Other Democrats raised the alarm on Tuesday about this.

“In the case of the Trump years, there was only one time when the mandatory audit was triggered and that was when Chairman Neal wrote a letter,” Ways and Means Democrat Judy Chu (Calif.) said during a press conference on Wednesday.

“There is something clearly wrong here,” Chu said.

Trump paid $0 in tax in his last year in office

Trump’s tax liability fluctuated wildly in the years his returns were reviewed by the Ways and Means Committee and by the JCT.

The JCT found that Trump paid nothing in tax in 2020, $558,000 in tax in 2019, $5.3 million in tax in 2018 and nothing again in 2017.

His taxable income in these years was also a roller coaster ride. Trump had $0 in taxable income in 2020, $3 million in taxable income in 2019, $23 million in 2018 and $0 again in 2017.

These ups and downs were made possible by the strategic distribution of business losses, which soak up income levels and with them tax liability, tax experts say.

In 2015, Trump reported $105 million in business losses left over from more than $700 million in losses reported in 2009, according to Rosenthal.

These were distributed over the years that the JCT performed its examinations of Trump’s returns.

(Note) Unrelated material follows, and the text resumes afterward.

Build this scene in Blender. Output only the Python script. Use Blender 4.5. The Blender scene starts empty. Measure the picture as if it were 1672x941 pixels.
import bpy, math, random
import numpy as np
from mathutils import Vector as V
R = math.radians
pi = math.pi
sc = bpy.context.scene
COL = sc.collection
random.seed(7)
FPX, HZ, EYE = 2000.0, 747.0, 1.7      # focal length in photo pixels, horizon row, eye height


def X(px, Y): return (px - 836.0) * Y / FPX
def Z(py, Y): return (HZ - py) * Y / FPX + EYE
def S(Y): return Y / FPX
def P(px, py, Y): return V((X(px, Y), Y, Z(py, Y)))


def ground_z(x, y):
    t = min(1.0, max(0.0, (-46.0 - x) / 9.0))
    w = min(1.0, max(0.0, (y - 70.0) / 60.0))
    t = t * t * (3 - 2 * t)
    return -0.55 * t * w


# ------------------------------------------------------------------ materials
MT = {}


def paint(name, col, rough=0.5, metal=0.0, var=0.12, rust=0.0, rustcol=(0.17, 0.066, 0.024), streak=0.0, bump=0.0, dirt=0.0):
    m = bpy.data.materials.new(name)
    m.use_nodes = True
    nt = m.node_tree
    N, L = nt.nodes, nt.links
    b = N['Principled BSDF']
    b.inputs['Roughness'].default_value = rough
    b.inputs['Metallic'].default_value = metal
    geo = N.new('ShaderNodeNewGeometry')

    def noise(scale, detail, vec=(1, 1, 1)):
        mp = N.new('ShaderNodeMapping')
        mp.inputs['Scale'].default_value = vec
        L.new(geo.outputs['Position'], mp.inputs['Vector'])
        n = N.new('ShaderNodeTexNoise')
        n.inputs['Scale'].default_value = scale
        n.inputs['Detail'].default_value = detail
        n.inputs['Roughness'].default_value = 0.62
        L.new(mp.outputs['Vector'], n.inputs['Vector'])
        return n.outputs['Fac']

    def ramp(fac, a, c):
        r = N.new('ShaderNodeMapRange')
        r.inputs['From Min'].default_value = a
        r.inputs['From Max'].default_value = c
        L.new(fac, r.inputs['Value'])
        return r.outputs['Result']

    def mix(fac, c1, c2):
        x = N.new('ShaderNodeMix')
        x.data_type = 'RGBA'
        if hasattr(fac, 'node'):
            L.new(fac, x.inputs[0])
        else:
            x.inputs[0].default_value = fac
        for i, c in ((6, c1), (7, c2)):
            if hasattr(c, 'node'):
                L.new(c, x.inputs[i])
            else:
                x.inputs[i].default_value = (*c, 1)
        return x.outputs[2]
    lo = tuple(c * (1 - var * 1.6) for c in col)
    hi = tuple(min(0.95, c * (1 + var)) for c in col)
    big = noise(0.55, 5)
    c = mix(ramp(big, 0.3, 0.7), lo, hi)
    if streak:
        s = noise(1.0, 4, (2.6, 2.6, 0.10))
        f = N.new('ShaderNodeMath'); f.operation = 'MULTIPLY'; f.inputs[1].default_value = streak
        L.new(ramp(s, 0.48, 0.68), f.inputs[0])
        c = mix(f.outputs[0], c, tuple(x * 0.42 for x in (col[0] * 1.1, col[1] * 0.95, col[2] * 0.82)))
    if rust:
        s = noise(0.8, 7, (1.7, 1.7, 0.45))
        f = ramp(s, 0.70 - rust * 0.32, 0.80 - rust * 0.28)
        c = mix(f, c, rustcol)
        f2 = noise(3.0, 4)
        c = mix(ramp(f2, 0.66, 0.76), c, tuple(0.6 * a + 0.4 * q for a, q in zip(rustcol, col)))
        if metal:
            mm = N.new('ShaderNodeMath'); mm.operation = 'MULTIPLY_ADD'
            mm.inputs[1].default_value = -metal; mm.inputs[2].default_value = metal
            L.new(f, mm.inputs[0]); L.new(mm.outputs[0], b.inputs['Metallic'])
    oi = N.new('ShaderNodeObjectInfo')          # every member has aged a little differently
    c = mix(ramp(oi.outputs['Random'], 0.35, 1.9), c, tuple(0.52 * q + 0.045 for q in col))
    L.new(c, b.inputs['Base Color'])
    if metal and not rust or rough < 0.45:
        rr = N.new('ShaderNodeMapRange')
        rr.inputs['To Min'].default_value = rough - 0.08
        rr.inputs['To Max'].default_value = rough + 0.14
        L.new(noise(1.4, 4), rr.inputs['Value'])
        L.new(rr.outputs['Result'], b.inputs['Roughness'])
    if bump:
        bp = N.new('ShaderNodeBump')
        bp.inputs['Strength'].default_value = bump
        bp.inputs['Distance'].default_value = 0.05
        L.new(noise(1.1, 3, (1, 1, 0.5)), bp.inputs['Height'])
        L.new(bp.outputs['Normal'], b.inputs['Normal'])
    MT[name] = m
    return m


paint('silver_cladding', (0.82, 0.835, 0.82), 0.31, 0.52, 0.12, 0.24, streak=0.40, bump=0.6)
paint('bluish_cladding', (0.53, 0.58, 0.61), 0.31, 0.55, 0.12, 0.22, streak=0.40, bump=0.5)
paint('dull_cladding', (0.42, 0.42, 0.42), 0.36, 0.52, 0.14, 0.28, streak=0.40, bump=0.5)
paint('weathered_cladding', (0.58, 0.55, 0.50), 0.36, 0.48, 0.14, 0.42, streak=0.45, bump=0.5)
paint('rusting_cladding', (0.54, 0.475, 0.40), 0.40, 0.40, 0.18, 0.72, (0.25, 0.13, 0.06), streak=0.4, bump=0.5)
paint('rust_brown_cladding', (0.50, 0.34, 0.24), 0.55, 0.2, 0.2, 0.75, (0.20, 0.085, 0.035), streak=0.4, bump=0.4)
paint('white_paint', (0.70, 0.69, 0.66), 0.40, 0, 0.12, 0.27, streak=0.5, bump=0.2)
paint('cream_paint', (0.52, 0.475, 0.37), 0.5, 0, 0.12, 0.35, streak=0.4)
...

For example, in 2015 Trump wrote down a $76 million loss in his “other income” category to wind up at $30 million in the hole.

This accounting trick resulted in a taxable income of $0 and a tax liability of $0 for that year.

“Trump paid nothing in taxes for years and years. How does he do that? Through losses. By using losses as a sheltering device,” Rosenthal said.

“Donald Trump’s tax returns exemplify the shortcomings of our tax code,” Wyden said Wednesday. “These are issues much bigger than Donald Trump. Trump’s returns likely look similar to those of many other wealthy tax cheats — hundreds of partnership interests, highly-questionable deductions, and debts that can be shifted around to wipe out tax liabilities.”

“Donald Trump had big deductions, big credits, and big losses—but seldom a big tax bill,” Ways and Means Committee member Rep. Lloyd Doggett (D-Texas) said in a statement Tuesday. “Trump claimed tens of millions of dollars in losses and credits without the type of substantiation an ordinary taxpayer would likely provide.”

Trump was making his money through investments, not businesses

The JCT report shows that Trump’s real estate ventures and other businesses consistently lost money and were written down as losses, and that most of his actual income was coming through interest earned on his investments.

For 2020, Trump made more than $10.6 million in taxable interest. The same year, he reported a $15 million loss from his rental real estate properties and other ventures structured as S-corporations, partnerships and similar pass-through entities.

His total income for that year was a $4.7 million loss.

2019 tells much the same story. Trump reported $11.3 million made from interest and $16.5 million in losses incurred from his real estate businesses and other companies. His capital gains from that year totaled $9.26 million, putting him in the black for a total of $4.4 million.

That put his tax liability for that year into positive territory, at over $558,000.

The pattern of interest income reported as a net gain with business income reported as a net loss holds throughout the returns for the years reported to the Ways and Means Committee.

Republicans say the release of Trump’s tax returns is a “political weapon”

Republicans have been saying that publishing Trump’s tax returns should be considered a new precedent, and some commentators are reading a threat of direct retaliation into it as Republicans prepare to take over the Ways and Means Committee in the new Congress.

“Ways and Means Republicans could come out and say, ‘You guys started it. This is both-sides-ism.’ And so they’re going to ask for the tax return information on Hunter Biden and Joe Biden and whoever else they want to embarrass,” Rosenthal said in an interview.

Ways and Means Republican Leader Kevin Brady (Texas) said he didn’t want to speculate about what Republican control would mean for the committee in the next Congress, but he did mention tax returns on Wednesday in the context of the upcoming Congress.

“I won’t speculate on what the next Congress and this committee will focus on related to tax returns,” he said.